The ambitious German director Burhan Qurbani faced a double legend when he decided to make his ‘Berlin Alexanderplatz‘. The literary starting point is Alfred Döblin‘s novel written and published during the Weimar Republic, a book that is repeatedly included in almost all the Top 100 rankings of the most remarkable novels, whether they are about German literature, about the 20th century books, or simply about the best novels ever written. This is the third transposition of the book on the screen. The second, a 14-episode miniseries, was a television saga from the early 1980s and one of the most important creations of Rainer Werner Fassbinder, a visionary filmmaker at the peak but also near the end of a career and of a too short life. Like many other daring creators, Qurbani was not intimidated by the text, extracted its essence, rewrote the lines of action and filtered and re-positioned some characters, creating a film that is undoubtedly his, a film about early 21st century Berlin, about Germany, multiculturalism and its current problems, but at the same time a film about a society in crisis and about characters facing cruel realities, forced to moral compromises. It is a colorful and noisy film, expressive and shocking, multi-ethnic and very German at the same time. Just like Berlin is nowadays.

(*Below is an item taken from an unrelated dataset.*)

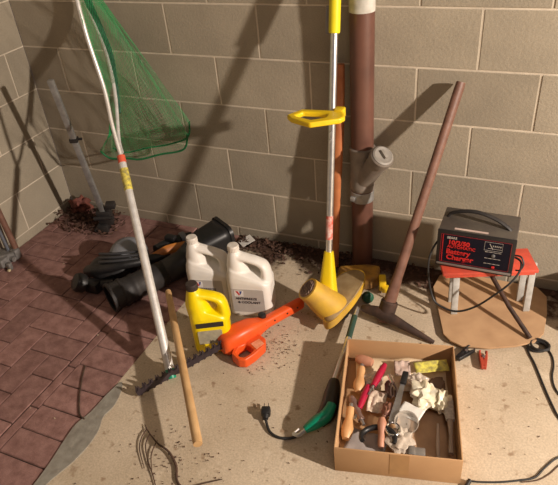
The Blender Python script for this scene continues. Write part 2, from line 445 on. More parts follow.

Franz, the main hero of the novel is in this film, at least at the begining, Francis (Welket Bungué), a migrant from Guinea Bissau. The death of the Ida, which triggers the story and the hero’s attempt towards moral recovery the takes place in the opening scene of the film during an illegal crossing of the Mediterranean Sea. The decadent Berlin of the 1920s is replaced in this film by contemporary Berlin, with its bars and parties, but also with drug trafficking, prostitution and gang-controlled violence. The path to a decent life seems to be closed to immigrants marked by their different looks and cultures. The transformation of the hero from Francis into Franz, sardonic characterized by himself as an example of a German success story, goes through a pact with the devil embodied by his Mephistophelean friend Reinhold (Albrecht Schuch). Francis is one of those heroes who destroys everything he loves. The ties with the two women he meets – the exotic Eva (Annabelle Mandeng) and especially Mieze (Jella Haase), the beautiful high-class prostitute – could perhaps offer a chance of recovery if the two women were not, each in her way, also victims of a world that seems to be living its deception to postpone a catastrophe that seems imminent.
This deeply pessimistic view dominates the film. Döblin‘s novel was written shortly before the rise of Nazism in Germany. The different and open Germany of today is less present on the screen. The epilogue seems to try to balance this approach a bit, but those who have read the book or seen Fassbinder‘s series know that it is a dream. The film has a screening time of three hours, but that was no problem for me because the characters are captivating and the story flows smoothly. The script and Eva’s off-screen voice use dialogue and text from the book, a collage scripting technique that works flawlessly. Welket Bungué creates an admirable Francis / Franz – a statuesque physique, a sensitive and dignified character, a man engaged in a struggle with little hope of success to recover morally and socially. Albrecht Schuch patners in an extremely complex Reinhold, a character of charismatic evil. The relationship between the two is characterized by friendship mixed with hatred, complicity in passions, debauchery and crime. The roles of the two women are a bit stingier in terms of the evolution of the characters, but the two actresses, like the rest of the cast, perform them admirably. The cinematography dominated by black and red of Yoshi Heimrath and the music of Dascha Dauenhauer perfectly serve the director’s intentions. With this film Burhan Qurbani won his place in the front line of the contemporary German directors. ‘Berlin Alexanderplatz‘ 2020 is his Berlin.